Turnover was a moderate HK$1.09 billion.

''There is some profit-taking after the market opened higher but selling is relatively light,'' said Jason Tang, institutional sales trader at South China Securities.

He said the market was in consolidation mode after rising 29 percent in October, but the upward momentum remained intact.

The Dow industrials rose 97.07 points, or 1.14 percent, to close at 8,592.10 on Friday, boosted by proposals by the Group of Seven nations to tackle the global turmoil and stronger-than-expected 3.3 percent estimated growth in U.S. third quarter gross domestic product.

Tang said the G7 steps to address the global crisis, including an agreement to provide an additional US$90 billion to bail out crisis-hit nations, helped market sentiment.

''There is light buying interest for individual blue chip laggards, otherwise the index heavyweight stocks are mostly taking a breather,'' he said.

Swire Pacific fell HK$1.20 to HK$39.90 and HSBC Holdings was down HK$0.50 at HK$177.00.

But Wharf Holdings rose HK$0.35 to HK$12.65 on bargain hunting.

''Turnover is quite low today and therefore I do suspect that we can see the market consolidate from here,'' said Lino Delgado, associate director at Amsteel Securities.
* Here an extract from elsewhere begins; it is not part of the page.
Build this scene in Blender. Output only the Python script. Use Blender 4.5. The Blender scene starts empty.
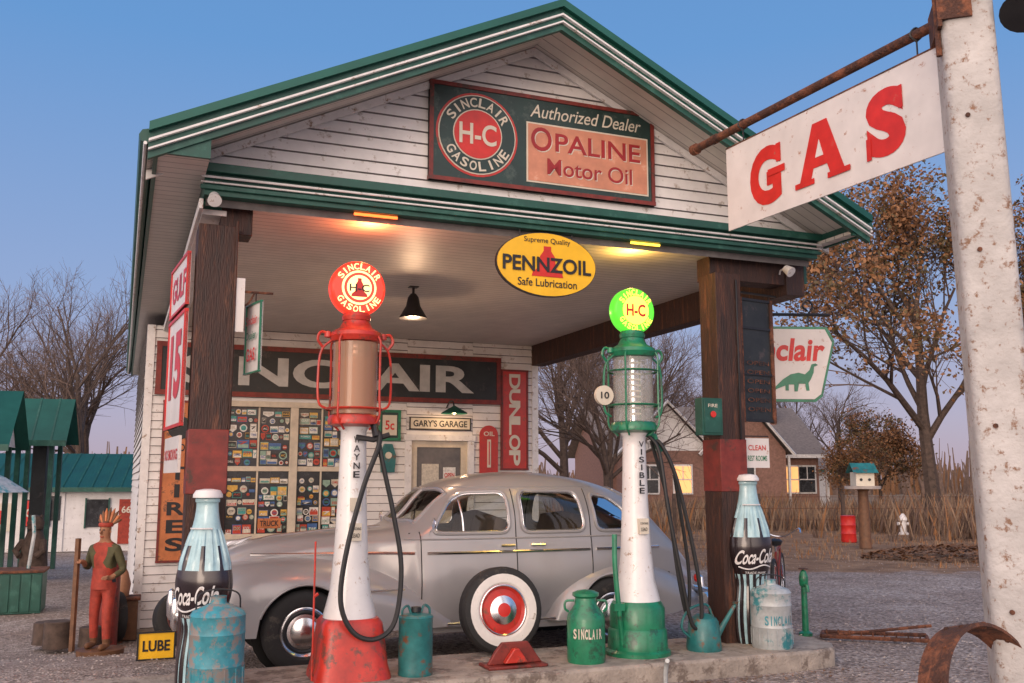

He said the market was likely to fall to 10,000 points given the sharp rise in the past few weeks.

The Hang Seng Index had erased gains by mid-morning and was down 60 points, or 0.59 percent, at 10,095 points at 0322 GMT.

First Pacific added HK$0.225, or 6.12 percent, to HK$3.90 after the company said on Monday it would seek representation on the board of Philippines Long Distance Telephone Co if it succeeded in enlarging its investment in the company.

Red chips and H-shares bucked the trend and were mostly firmer with investors switching from blue chips to selected laggards, brokers said.

The red chip Hang Seng China-Affiliated Corporations Index rose 34 points, or 3.71 percent, to 959 points and the H-share index added 15 points, or 3.68 percent, to 436 points.

Shanghai Industrials rose HK$0.50 to HK$18.40 and China Telecom added HK$0.05 to HK$14.60.